Une des bronzes restituées au Nigéria en 2022 (Raimond Spekking / CC)
Annalena Baerbock, ministre écologiste des Affaires étrangères, avait fait de la question des restitutions une priorité. Ces dernières années, il y a eu quelques cas fortement médiatisés – notamment le retour des bronzes du Bénin au Nigéria, résultat d’un processus diplomatique complexe. Toutefois, le projet n’en est qu’à ses débuts. Selon une étude de 2023, par exemple, les musées publics en Allemagne détiennent toujours 40 000 objets issus du Cameroun. « Il y a eu quelques restitutions », dit Simo. « Mais pour le moment, ça reste au niveau du débat. »
Ce n’est pas le seul dossier épineux entre l’Allemagne et les pays anciennement colonisés. « Il y en a qui en rêvent qu’on aborde la question des réparations », sourit David Simo, tout en admettant que cette question n’est pas à l’ordre du jour de la politique allemande. Dans le passé, la République fédérale a rejeté catégoriquement toute demande de réparations.
En 2021, toutefois, le gouvernement allemand a scellé un « traité de réconciliation » avec le gouvernement namibien, qui prévoit un paiement de 1.1 milliard d’euros sur une période de 30 ans pour la reconstruction et le développement du pays. Des représentants des peuples héréro et nama ont refusé cette somme comme « insultante », tout en demandant de véritables réparations.
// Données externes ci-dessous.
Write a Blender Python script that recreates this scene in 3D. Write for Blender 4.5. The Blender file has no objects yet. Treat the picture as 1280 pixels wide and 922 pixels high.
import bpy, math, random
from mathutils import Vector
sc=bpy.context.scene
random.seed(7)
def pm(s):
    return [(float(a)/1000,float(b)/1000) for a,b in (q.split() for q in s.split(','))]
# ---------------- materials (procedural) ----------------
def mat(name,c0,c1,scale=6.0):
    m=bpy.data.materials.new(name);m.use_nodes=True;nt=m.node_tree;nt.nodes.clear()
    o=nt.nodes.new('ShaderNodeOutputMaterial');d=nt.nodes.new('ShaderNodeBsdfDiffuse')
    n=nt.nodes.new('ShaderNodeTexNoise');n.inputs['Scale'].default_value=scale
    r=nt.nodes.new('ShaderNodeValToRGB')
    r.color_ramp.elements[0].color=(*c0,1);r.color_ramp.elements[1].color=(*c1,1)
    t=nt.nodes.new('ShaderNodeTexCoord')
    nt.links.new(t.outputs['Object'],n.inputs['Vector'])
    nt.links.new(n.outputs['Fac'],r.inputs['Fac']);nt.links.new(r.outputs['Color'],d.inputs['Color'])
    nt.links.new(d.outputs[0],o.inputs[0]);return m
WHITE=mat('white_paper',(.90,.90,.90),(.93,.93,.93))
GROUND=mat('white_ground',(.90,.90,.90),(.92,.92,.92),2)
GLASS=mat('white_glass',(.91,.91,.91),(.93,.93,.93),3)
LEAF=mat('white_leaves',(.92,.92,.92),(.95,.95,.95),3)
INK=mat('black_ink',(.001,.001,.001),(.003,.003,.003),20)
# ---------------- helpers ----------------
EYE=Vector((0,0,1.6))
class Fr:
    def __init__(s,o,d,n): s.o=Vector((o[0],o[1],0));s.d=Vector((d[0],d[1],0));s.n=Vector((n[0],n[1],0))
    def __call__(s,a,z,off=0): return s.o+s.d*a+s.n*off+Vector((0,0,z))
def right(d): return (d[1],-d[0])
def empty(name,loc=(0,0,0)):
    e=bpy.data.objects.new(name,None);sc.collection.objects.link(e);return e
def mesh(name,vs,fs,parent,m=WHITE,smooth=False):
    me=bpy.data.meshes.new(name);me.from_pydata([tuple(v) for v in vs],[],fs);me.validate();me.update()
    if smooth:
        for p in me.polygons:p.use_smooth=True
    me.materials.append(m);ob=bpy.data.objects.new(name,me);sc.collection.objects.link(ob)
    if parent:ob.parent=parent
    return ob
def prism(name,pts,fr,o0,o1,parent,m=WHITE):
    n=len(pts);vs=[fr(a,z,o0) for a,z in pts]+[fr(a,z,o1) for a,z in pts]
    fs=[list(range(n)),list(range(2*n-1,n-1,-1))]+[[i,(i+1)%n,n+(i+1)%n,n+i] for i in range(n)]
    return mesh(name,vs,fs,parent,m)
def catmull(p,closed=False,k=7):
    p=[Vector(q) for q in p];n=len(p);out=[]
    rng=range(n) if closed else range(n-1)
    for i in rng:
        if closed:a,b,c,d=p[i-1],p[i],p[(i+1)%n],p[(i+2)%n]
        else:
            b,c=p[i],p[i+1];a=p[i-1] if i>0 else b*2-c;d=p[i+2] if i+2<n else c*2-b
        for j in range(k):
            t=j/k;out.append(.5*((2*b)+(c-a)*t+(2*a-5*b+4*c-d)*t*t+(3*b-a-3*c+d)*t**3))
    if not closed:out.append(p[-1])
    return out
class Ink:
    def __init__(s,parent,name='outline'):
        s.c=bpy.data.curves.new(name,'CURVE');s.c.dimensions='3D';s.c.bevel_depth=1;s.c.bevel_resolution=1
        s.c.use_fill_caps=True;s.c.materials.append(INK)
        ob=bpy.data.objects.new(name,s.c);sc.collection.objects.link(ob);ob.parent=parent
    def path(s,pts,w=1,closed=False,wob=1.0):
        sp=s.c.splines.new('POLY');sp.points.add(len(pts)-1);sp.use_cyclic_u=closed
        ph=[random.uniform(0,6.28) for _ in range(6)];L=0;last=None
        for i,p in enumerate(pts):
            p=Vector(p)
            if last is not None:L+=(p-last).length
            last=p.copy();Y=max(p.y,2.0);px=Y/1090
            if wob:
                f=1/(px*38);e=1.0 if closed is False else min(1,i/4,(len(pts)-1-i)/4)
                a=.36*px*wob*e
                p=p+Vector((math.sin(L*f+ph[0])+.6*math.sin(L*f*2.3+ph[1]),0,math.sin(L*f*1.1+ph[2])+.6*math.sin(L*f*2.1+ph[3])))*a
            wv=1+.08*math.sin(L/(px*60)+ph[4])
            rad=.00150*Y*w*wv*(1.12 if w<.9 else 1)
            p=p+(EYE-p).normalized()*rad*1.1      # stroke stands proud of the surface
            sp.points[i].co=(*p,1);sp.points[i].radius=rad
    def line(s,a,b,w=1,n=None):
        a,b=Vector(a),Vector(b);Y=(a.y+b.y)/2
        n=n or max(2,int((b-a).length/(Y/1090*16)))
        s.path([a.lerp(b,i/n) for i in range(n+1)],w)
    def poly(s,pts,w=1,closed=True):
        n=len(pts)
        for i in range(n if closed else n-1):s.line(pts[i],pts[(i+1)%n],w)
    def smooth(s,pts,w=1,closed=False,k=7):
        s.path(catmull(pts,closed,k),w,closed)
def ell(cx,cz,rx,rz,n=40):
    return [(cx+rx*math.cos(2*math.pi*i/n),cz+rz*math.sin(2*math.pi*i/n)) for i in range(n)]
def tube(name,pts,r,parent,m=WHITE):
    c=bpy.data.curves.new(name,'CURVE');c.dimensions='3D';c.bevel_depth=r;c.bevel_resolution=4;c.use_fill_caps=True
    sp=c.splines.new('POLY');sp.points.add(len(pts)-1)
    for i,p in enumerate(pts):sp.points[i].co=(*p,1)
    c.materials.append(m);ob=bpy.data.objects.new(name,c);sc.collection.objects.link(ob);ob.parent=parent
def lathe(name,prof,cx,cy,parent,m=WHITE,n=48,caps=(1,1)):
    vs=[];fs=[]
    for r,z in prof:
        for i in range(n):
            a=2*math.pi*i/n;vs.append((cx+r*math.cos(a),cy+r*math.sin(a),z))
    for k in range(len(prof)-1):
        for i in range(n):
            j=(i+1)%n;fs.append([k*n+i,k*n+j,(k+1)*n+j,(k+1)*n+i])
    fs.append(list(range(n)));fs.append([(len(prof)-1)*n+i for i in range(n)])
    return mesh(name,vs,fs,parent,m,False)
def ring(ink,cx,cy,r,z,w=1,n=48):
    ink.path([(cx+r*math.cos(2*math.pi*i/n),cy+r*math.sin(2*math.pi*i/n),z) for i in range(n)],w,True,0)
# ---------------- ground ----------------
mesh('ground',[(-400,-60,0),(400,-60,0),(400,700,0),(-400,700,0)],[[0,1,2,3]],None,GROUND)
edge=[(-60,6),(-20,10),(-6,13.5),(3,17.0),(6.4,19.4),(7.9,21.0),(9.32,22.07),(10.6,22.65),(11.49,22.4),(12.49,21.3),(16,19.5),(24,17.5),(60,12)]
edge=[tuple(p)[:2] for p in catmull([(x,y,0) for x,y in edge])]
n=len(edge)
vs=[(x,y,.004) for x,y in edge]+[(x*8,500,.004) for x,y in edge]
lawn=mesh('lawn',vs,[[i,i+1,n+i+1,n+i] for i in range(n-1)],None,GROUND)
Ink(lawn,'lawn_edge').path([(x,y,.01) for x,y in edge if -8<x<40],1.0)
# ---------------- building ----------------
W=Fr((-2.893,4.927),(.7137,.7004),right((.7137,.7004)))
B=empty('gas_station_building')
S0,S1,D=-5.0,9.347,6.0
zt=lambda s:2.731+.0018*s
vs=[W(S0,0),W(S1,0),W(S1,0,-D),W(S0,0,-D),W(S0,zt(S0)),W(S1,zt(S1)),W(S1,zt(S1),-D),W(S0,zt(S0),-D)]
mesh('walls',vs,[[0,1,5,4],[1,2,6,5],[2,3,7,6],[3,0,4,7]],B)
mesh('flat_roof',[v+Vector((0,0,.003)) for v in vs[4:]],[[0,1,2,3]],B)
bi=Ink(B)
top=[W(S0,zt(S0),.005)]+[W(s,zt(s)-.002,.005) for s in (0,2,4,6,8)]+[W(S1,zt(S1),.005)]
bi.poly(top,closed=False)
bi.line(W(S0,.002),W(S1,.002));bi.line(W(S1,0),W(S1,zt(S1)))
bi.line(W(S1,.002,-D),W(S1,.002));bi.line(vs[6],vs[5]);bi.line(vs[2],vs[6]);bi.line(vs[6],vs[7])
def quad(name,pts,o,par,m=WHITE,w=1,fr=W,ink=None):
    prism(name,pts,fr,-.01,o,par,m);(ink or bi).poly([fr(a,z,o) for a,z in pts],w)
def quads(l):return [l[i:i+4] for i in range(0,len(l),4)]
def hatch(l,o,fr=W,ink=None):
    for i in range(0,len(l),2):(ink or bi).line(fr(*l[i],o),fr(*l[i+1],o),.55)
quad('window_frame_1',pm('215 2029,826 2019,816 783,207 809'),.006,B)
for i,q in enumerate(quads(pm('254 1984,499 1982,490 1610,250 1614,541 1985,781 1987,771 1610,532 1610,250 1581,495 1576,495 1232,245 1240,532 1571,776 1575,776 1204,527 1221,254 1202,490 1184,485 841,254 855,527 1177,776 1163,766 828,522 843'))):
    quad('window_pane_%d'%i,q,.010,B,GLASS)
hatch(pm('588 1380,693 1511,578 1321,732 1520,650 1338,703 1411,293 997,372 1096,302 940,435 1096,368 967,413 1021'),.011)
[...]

Jusqu’ici, le traité n’a pas été appliqué, les négociations se pérennisent.
Comment donc faire face à l’histoire du colonialisme aujourd’hui ? David Simo propose de décentrer le regard, de prendre en compte la perspective des pays autrefois colonisés. « Lorsqu’en Afrique on s’interroge sur le passé, c’est pour en tirer des leçons pour le futur », dit le professeur émérite. On examine l’histoire pour éviter qu’elle ne se répète, plus jamais.
En même temps, en étudiant le passé, il ne serait pas difficile de trouver des ressemblances au monde contemporain : des acteurs européens et occidentaux qui captent les ressources du continent africain, qui déterminent le destin de ses habitants.
« Qu’est-ce qui a changé ? », se demande David Simo. Le colonialisme n’est pas un passé lointain et révolu, c’est un rapport qui continue et qui façonne le présent.